Work to do:
How many lines in the listing below include the word "cabin"? Answer with the number and nothing else.

Available records:
——

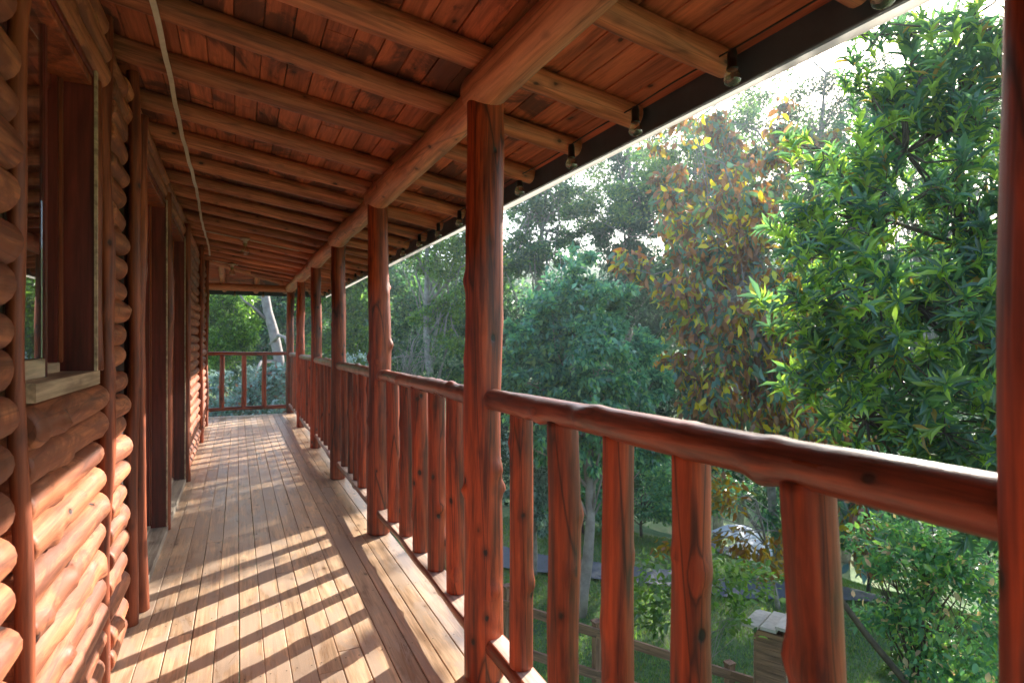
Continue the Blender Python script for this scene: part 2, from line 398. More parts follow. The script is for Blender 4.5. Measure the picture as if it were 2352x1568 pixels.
# screw heads along the joists, two to a board
V = []; F = []
xb = .91 - DW / 2
while xb > -.5:
    for yy in np.arange(-.6, 11.0, .6):
        for dx in (-.026, .026):
            b0 = len(V); jx, jy = random.uniform(-.003, .003), random.uniform(-.004, .004)
            V += [(xb + dx + jx + .0032 * math.cos(k * math.pi / 3), yy + .02 + jy + .0032 * math.sin(k * math.pi / 3), .0022) for k in range(6)]
            F.append(tuple(range(b0, b0 + 6)))
    xb -= DW
link('screw_heads', pymesh('screw_heads', V, F), M['black'], deck, (0, 0, 0), kind='stuff')

# ------------------------------------------------------------------ log cabin wall
cabin = empty('log_cabin', (-.5, 0, 0), 'log cabin wall of orange stacked half logs with a window and doors along the veranda', 'cabin')
PITCH = .0945
def stack(y0, y1, z0, z1, ns=18, knots=2, xc=-.466):
    z = z0 + PITCH / 2; k = 0
    while z < z1 - .02:
        r = PITCH / 2 * random.uniform(.98, 1.10)
        j0, j1 = random.uniform(-.02, .015), random.uniform(-.015, .03)
        log('wall_log', (xc + random.uniform(-.006, .006), y0 + j0, z + random.uniform(-.006, .006)), (xc + random.uniform(-.006, .006), y1 + j1, z + random.uniform(-.006, .006)),
            r, r * random.uniform(.88, 1.05), M['wlog'], cabin, roll=random.uniform(0, 6), ns=ns, lump=.065, wob=.004, knots=knots * 2, kh=.26, chamf=.14, step=.022 if y1 - y0 < 1.2 else .06)
        z += PITCH; k += 1
ROOFZ = 2.42
stack(-1.6, 1.575, .0, ROOFZ, knots=5)
stack(1.695, 2.50, -.032, 1.10, knots=4)
stack(1.50, 2.56, 2.15, ROOFZ, knots=3)
stack(2.64, 2.97, .0, ROOFZ, knots=1)
stack(3.0, 4.66, 2.19, ROOFZ, knots=3)
stack(4.62, 6.15, 2.19, ROOFZ, knots=3)
stack(6.16, 8.22, .0, ROOFZ, knots=4)
stack(8.36, 9.86, .0, ROOFZ, knots=3)
# wall round the corner
z = PITCH / 2
while z < ROOFZ - .02:
    r = PITCH / 2 * random.uniform(1.08, 1.2)
    log('wall_log', (-2.6, 9.83, z), (-.47, 9.83, z), r, r, M['wlog'], cabin, ns=12, step=.1, lump=.07, knots=2, chamf=.35); z += PITCH
def slab(name, x0, x1, y0, y1, z0, z1, mat, parent):
    o = board(name, ((x0 + x1) / 2, y0, (z0 + z1) / 2), ((x0 + x1) / 2, y1, (z0 + z1) / 2), abs(x1 - x0), abs(z1 - z0), mat, parent, ch=.002, nl=2, warp=0)
    return o
# solid core behind the half logs
for (a, b, c, d) in ((-1.6, 1.62, -.02, 2.5), (1.62, 2.36, -.02, 1.10), (1.62, 2.36, 2.13, 2.5), (2.36, 3.36, -.02, 2.5), (3.36, 4.50, 2.17, 2.5), (4.50, 4.68, -.02, 2.5), (4.68, 6.0, 2.17, 2.5), (6.0, 9.83, -.02, 2.5)):
    slab('wall_core', -.60, -.492, a, b, c, d, M['backing'], cabin)
slab('wall_core', -2.6, -.62, 9.72, 9.79, -.02, 2.5, M['backing'], cabin)
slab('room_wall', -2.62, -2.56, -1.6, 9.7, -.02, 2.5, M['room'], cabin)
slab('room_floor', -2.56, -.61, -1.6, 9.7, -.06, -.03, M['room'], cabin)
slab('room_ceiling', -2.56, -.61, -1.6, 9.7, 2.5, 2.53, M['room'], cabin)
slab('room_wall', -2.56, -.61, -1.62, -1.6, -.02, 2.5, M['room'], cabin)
# frame poles
def pole(x, y, z0, z1, r, kn=2, wob=.007):
    log('frame_pole', (x, y, z0), (x + random.uniform(-.006, .006), y, z1), r, r * .9, M['pole'], cabin, knots=kn, wob=wob, lump=.09, kh=.35, step=.035, roll=random.uniform(0, 6))
pole(-.440, 1.665, 0, 2.44, .019, 3, .009)
pole(-.441, 2.60, 0, 2.44, .028, 6, .010)
pole(-.446, 2.47, 1.15, 2.15, .026, 1)
pole(-.420, 3.10, 0, 2.44, .026, 2)
pole(-.412, 3.24, 0, 2.30, .030, 3)
pole(-.452, 3.37, 0, 2.20, .022, 2)
pole(-.430, 4.58, 0, 2.24, .031, 5, .008)
pole(-.408, 6.06, 0, 2.30, .030, 2)
pole(-.412, 8.29, 0, 2.44, .028, 3)
pole(-.425, 9.88, 0, 2.44, .034, 3)
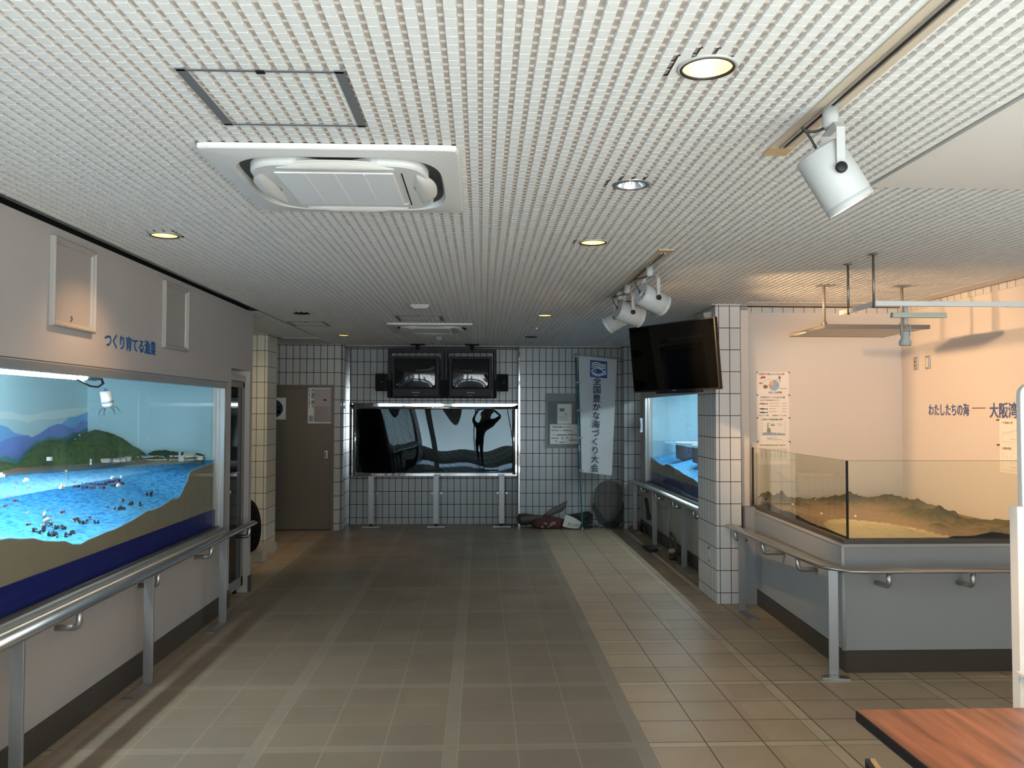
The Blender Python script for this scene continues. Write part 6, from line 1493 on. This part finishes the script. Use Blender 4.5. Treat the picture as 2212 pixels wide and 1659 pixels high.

——

Solved exercise:
11